Il s’est mis en place très rapidement (ce qui est toujours bon signe) autour de deux œuvres que j’aime beaucoup : l’émouvant Concerto pour violoncelle de Schumann (avec Anastasia Kobekina, lauréate du Concours Tchaïkovski de Moscou, des Sommets musicaux de Gstaad, de la BBC et du Borletti-Buitoni Trust) et la Symphonie n° 12 « L’année 1917 » de Chostakovitch. En introduction, j’ai proposé l’ouverture de l’opéra Genoveva de Schumann, assez rare au concert mais qui vaut vraiment le détour. C’est une œuvre très lyrique qui donnera envie d’entendre la suite.

Quelles sont les spécificités de la Symphonie n° 12 « L’année 1917 » de Chostakovitch ?

Ce compositeur compte beaucoup pour moi.
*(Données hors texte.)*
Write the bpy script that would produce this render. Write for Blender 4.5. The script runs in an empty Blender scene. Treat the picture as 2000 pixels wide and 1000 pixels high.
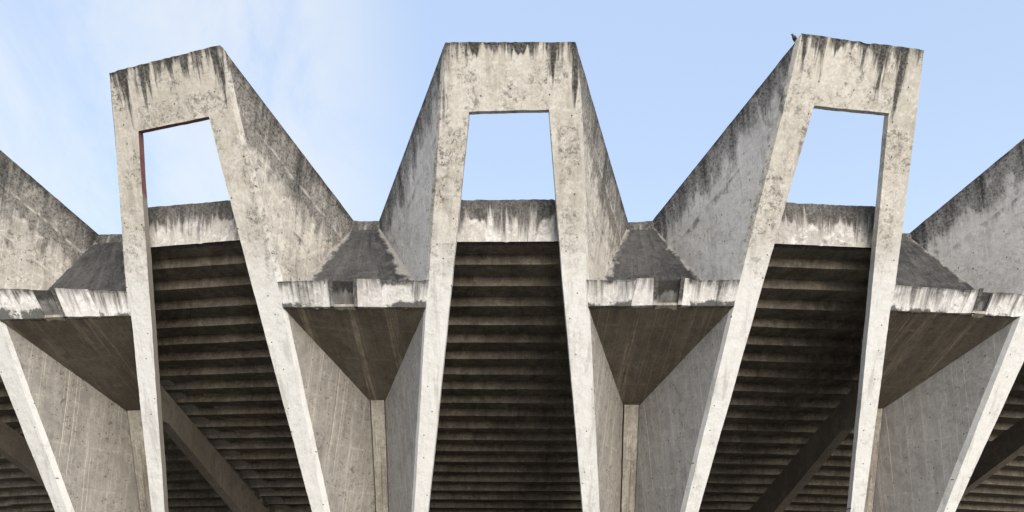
import bpy, bmesh, math, random
from mathutils import Vector, Matrix, noise

scene = bpy.context.scene
R = math.radians
# ------------------------------------------------------------------ camera
cam = bpy.data.cameras.new("camera")
cam_ob = bpy.data.objects.new("camera", cam)
scene.collection.objects.link(cam_ob)
scene.camera = cam_ob
cam.sensor_width = 36.0
cam.lens = 25.749
cam.shift_y = 0.24104
cam.clip_end = 5000
YAW, PITCH, ROLL = 0.00253, 0.11945, -0.005185
_r0 = Vector((math.cos(YAW), -math.sin(YAW), 0))
_f0 = Vector((math.sin(YAW), math.cos(YAW), 0))
_up0 = -_f0 * math.sin(PITCH) + Vector((0, 0, math.cos(PITCH)))
_fw = _f0 * math.cos(PITCH) + Vector((0, 0, math.sin(PITCH)))
_rt = _r0 * math.cos(ROLL) - _up0 * math.sin(ROLL)
_up = _r0 * math.sin(ROLL) + _up0 * math.cos(ROLL)
_m = Matrix((_rt, _up, -_fw)).transposed().to_4x4()
_m.translation = Vector((0.171, -27.0, 1.6))
cam_ob.matrix_world = _m
scene.render.resolution_x, scene.render.resolution_y = 1024, 512

# ------------------------------------------------------------------ exposure
scene.view_settings.view_transform = 'Standard'
scene.view_settings.look = 'None'
scene.view_settings.exposure = 1.7
scene.view_settings.gamma = 1.0
scene.view_settings.use_curve_mapping = False

# ------------------------------------------------------------------ sun and sky
SUN_EL, SUN_AZ = R(22), R(158)      # azimuth clockwise from +Y: behind the viewer, to the right
sun = bpy.data.lights.new("sun", 'SUN')
sun.energy = 1.3
sun.angle = R(50)
sun.color = (1.0, 0.96, 0.905)
sun_ob = bpy.data.objects.new("sun", sun)
scene.collection.objects.link(sun_ob)
_sd = Vector((math.sin(SUN_AZ) * math.cos(SUN_EL), math.cos(SUN_AZ) * math.cos(SUN_EL), math.sin(SUN_EL)))
sun_ob.rotation_euler = _sd.to_track_quat('Z', 'Y').to_euler()
sun_ob.location = (20, -40, 40)

world = bpy.data.worlds.new("World")
scene.world = world
world.use_nodes = True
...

J’approfondis son œuvre depuis longtemps. Chacune de ses 15 Symphonies est un monde en soi. Celui de la Douzième est un peu énigmatique car Chostakovitch avait annoncé au départ une symphonie inspirée de la vie de Lénine et célébrant la Révolution de 1917. Mais en 1960, il subit de fortes pressions du régime soviétique pour adhérer au Parti communiste. Alors qu’il a craint plusieurs fois pour sa vie, le compositeur est forcé de « rentrer dans le rang » et livre une Douzième qui joue un « double jeu ». Bien que célébrant en apparence la Révolution de 1917, l’œuvre comporte comme un message caché, lié à l’état d’esprit torturé et angoissé du compositeur, et à son sourd désir de dénoncer l’oppression du régime. Derrière le triomphalisme apparent du finale L’Aube de l’humanité, affleurent la critique et l’ironie. Chostakovitch cite d’ailleurs de manière cachée l’une de ses toutes premières œuvres pour piano, la Marche funèbre en mémoire aux victimes de la révolution (1917-1919). Ce qui est fascinant, c’est d’explorer ces contradictions et de constater comment cette œuvre nous interpelle, comment elle nous touche par son humanité et finalement nous aide à nous confronter aux difficultés de la vie et à les surmonter.